I see what you are saying about standing up for myself. It's hard for me to do it to the right extent without seeming uncooperative but I stood up for myself yesterday by clearly coming back and explaining my stance on something (I'll explain more if necessary). I was also doing something yesterday, had completed the task and colleague said "would you like me to complete (said part of this task) so you can get on to the next thing?". I'd actually already done it, she just wasn't paying attention so I said "No no I've just done it".
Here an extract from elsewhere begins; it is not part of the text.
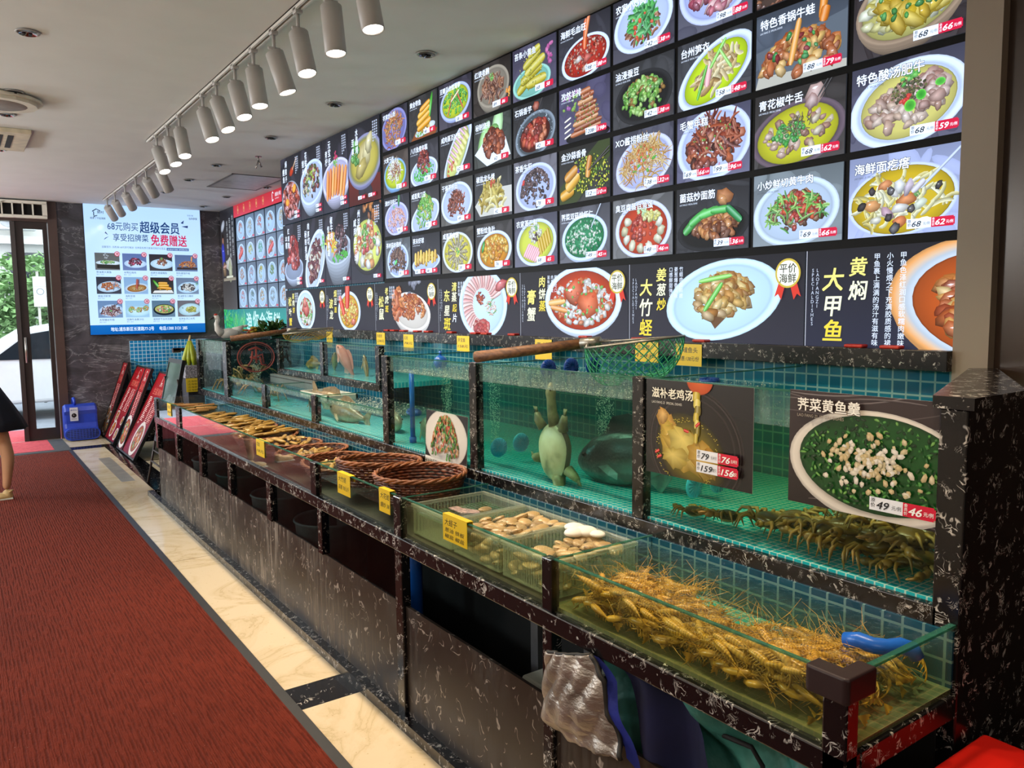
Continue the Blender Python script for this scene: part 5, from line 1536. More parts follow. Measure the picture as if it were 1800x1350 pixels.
w_, h_ = .405, .292
p = Pic(w_, h_, 21)
p.rect(0, 0, w_, h_, hexs('#1c1b1d'), hexs('#242326'))
u = h_
for k, (rr, cc) in enumerate(((.62, '#2b2526'), (.60, '#1c1718'), (.585, '#3a3233'), (.57, '#1d1819'), (.52, '#2f2829'), (.50, '#1f1a1b'))):
    p.ring(.66 * u, .34 * u, [(0, 0, hexs(cc), 0), (rr * u * 1.04, rr * u * .96, hexs(cc), 0)], -.5, 44)
p.ring(.62 * u, .28 * u, [(0, 0, hexs('#8a7c1c'), 0), (.3 * u, .22 * u, hexs('#6a5f18'), 0), (.5 * u, .38 * u, hexs('#1d1a10'), 0)], -.5, 36)
for x, y, a, b_, an, c in ((.30, .54, .12, .2, .5, '#d8a23c'), (.36, .36, .16, .24, .5, '#e0b83a'), (.62, .28, .40, .21, -.5, '#dcb438'), (.52, .36, .22, .16, -.4, '#e8d060'), (.80, .24, .24, .16, -.6, '#cfa02c'), (.42, .20, .18, .12, .0, '#d8bc48'), (.24, .62, .08, .09, .4, '#e0a84a'), (.9, .3, .1, .05, -.5, '#c08a2a')):
    p.blob(x * u, y * u, a * u, b_ * u, an, hexs(c), .3, .42, 22)
for i in range(120):
    a = p.r.uniform(0, 6.28)
    p.ell((.58 + cos(a) * .44 * p.r.uniform(.85, 1)) * u, (.28 + sin(a) * .36 * p.r.uniform(.85, 1)) * u, .008 * u, .006 * u, hexs('#d8c850'), hexs('#8a7a20'), 0, 6)
p.ring(.74 * u, 1.02 * u, [(0, 0, hexs('#d8642a'), 0), (.16 * u, .13 * u, hexs('#b84a1c'), 0), (.17 * u, .14 * u, hexs('#5a2412'), 0)], 0, 26)
for k in range(7):
    p.capsule((.70 + .01 * (k % 3)) * u, (.86 - .07 * k) * u, .05 * u, (.05 - .004 * k) * u, 1.5, hexs(['#c8b030', '#e0d060', '#8a7a20'][k % 3]))
for x, y, an in ((.17, .24, .5), (.20, .19, .4), (.57, .50, -.2), (.72, .58, .7)):
    p.capsule(x * u, y * u, .035 * u, .016 * u, an, hexs('#d8281c'))
p.text('滋补老鸡汤', .09 * u, .82 * u, .115 * u, hexs('#f4f0dc'), .02)
p.text('LAO FANG ZI  SPECIAL DISHES', .09 * u, .75 * u, .036 * u, hexs('#d8d4c8'), 0, width=.42 * u)
q = Pic(w_, h_, 1)
q.z = 0
price(q, .74 * u, .235 * u, .105 * u, '79', '76', True, '元/半只')
price(q, .74 * u, .115 * u, .105 * u, '159', '156', True, '元/整只')
tank_print(p, 'soup_picture', (1.752, 1.751, 1.088), 'whole chicken soup picture taped on the crab tank glass', [q])
w_, h_ = .398, .292
p = Pic(w_, h_, 22)
u = h_
p.rect(0, 0, w_, h_, hexs('#241f20'), hexs('#3a3032'))
for i in range(26):
    p.strand(p.r.uniform(0, w_), p.r.uniform(0, h_), .2, .002, p.r.uniform(-.15, .15), hexs('#4c4042'), .2)
vessel(p, 'b', .80, .42, .79, .46, -.03, '#e6e0d6', '#cfc8bc', .17, u)
p.ring(.82 * u, .44 * u, [(0, 0, hexs('#1f5a24'), 0), (.66 * u, .36 * u, hexs('#174a1e'), 0), (.71 * u, .40 * u, hexs('#12381a'), 0)], -.03, 40)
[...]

I was feeling a bit fed up yesterday and the day before as I'd just come back from a week's holiday and everything still seemed a bit hectic at work. I don't want to look fed up though. Because it's a small team, I don't want to isolate myself. But I've realised that I've given too much effort to get on with the colleague. I think I will just do my best to demonstrate my competency more than anything else. As I said before, she can make a lot of things an issue that I don't think are important to my job. She has a habit of trying to get me to do things when she thinks I should do them, I just tell her I'm doing them when I want to or I say "I'm doing x task now" because she is not my boss. I set my own priorities and do things as I see fit.

That day I mentioned in my originally post, I just felt ganged up on as I'd literally just walked in the door (hadn't even taken my coat off) and I was in the middle of some meeting discussing what our priorities were for the next few weeks. What annoyed about this meeting is that she never pipes up to say she did something wrong, she will mention something I have done wrong when she has actually done the exact same thing and she acts as if she has come up with some idea to improve things when she has been doing the exact same thing. Because she has a habit of not listening properly, if I mention a task to her to do (for us to spread workload), I will tell my boss straight away that I have done that - for instance "I'm focusing on getting xyz done but I've mentioned other task to [colleague] to get on with". It happened once where she'd agreed to do something but somehow forget and claimed she didn't realise to do this thing (but this goes back to me and makes me look incompetent even though I clearly said to her).

I think I need to keep cards close to my chest as it's easy to let go and let out a few frustrations. I don't get personal about frustrations but I want to try and come across like I'm so competent that I'm just doing my job and not letting these things distract me. But I want to keep things friendly enough with people at work and not like I am some lone worker.